Alberta’s agreements with Northern First Nations sets parameters for development in sensitive areas

by Jake Cardinal, Local Journalism Initiative Reporter

(ANNews) – In early February, the Alberta Government announced two projects in a seemingly new step towards conservationism and First Nation collaboration – but that also have ramifications for resource development.

Moose Lake Access Management Plan

It was reported that the Alberta Government’s Moose Lake Access Management Plan (MLAMP) was being finalized. The plan is to create rules in a sensitive area of the Athabasca oilsands region.

The announcement follows an Alberta Court of Appeal ruling last April that rescinded the Alberta Energy Regulator’s approval of Prosper Petroleum’s 10,000-barrel-a-day, steam-assisted bitumen extraction project. The $440-million oilsands project would have encroached on land the Fort Mckay First Nation considers sacred.

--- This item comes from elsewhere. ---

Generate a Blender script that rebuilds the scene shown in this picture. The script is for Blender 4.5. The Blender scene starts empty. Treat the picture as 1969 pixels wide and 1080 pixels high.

“This is a long-awaited moment in the process of honourable Treaty implementation,” said Chief Mel Grandjamb. “We are grateful for our Elders and community leaders who were early champions for the protection of Moose Lake and advocates for the full implementation of Treaty rights, and meaningful acts of reconciliation.”

The management zone is about 65 kilometres northwest of Fort McMurray and covers a 10-kilometre radius around Gardiner Lake (also known as Moose Lake) and Namur Lake (also known as Buffalo Lake).

The plan prohibits major infrastructure, including airfields, landfills, permanent work camps and central processing facilities within the 10-kilometre zone. The plan also includes enhanced environmental monitoring for air, land, water and biodiversity within the planning area and no new industrial mining activity within the zone.

However, the plan does allow for 15 percent of the land to be developed.

The MLAMP sets out a maximum of 15 percent of the planning area that may be disturbed by industrial development at any given time. Additionally, energy-related activities within one kilometre of the reserves will be limited to low-impact exploration and monitoring only.

“The resources within that 10 kilometre-zone could still be developed, while following the land use plan that we’re putting in place, respecting disturbance limits and working with the community to help monitor the environment,” Alberta’s Environment and Parks Minister Jason Nixon said.

“I want to stress this is a pro resource-development plan,” he said.

“At the end of the day what we see here is a plan that balances First Nation community needs and rights, the treaty rights, within the area but still allows resource development to take place.”

Kitaskino Nuwenëné Wildland Provincial Park

It was also announced by the Alberta Government that the Kitaskino Nuwenëné Wildland Provincial Park was going to be expanded to create the largest contiguous protected area of boreal forest in the world.

The 160,000+ hectare park, sitting south of Wood Buffalo National Park, would be expanded by 143,800 hectares and connect to the surrounding wildland parks.

“These lush green areas have provided home and habitat for native species for generations, long before humans arrived on this land,” said Alberta Premier Jason Kenney. “Because of what we are announcing today, they’ll continue to do so for generations to come.”

Kenney pointed to Mikisew Cree First Nation (MCFN) as leaders in the park expansion who have been working on the expansion for three years by consulting elders and land users on their vision for the area.

“The message came back clear,” said MCFN Chief Peter Powder. “We need to protect the watersheds that flow into Lake Claire of the Wood Buffalo National Park, we need to protect the caribou and the wood bison habitat that is adjacent to the park and we needed to keep the boreal forest south of the park intact.”

“It’s our culture, it’s our way of life,” said Chief Powder. “The importance goes beyond just us, it matters to all Albertans.”

To make the expansion a reality, Minister Nixon said Athabasca Oil will surrender 23,500 acres, while Cenovus will give up 60,000 acres.

“Most people think of mountains and prairies when they think of Alberta,” said Nixon. “However, the boreal region within our province’s north half is vast and remarkably important.”

“This is an illustration that this government doesn’t just talk the talk when it comes to partnering with Indigenous communities and industries in this province,” said Nixon.

Since 2019, Athabasca Oil has been collaborating with the MCFN and the Government of Alberta to expand the Kitaskino Nuwenëné Wildland Park, stated Rob Broen, president and CEO, Athabasca Oil Corporation.

“Athabasca Oil has relinquished over 95,000 hectares of mineral rights to help make this park expansion a reality. The expansion of the park will help the province meet its biodiversity and conservation goals in this culturally and ecologically significant area. This represents a significant success for Indigenous communities, industry and Albertans.”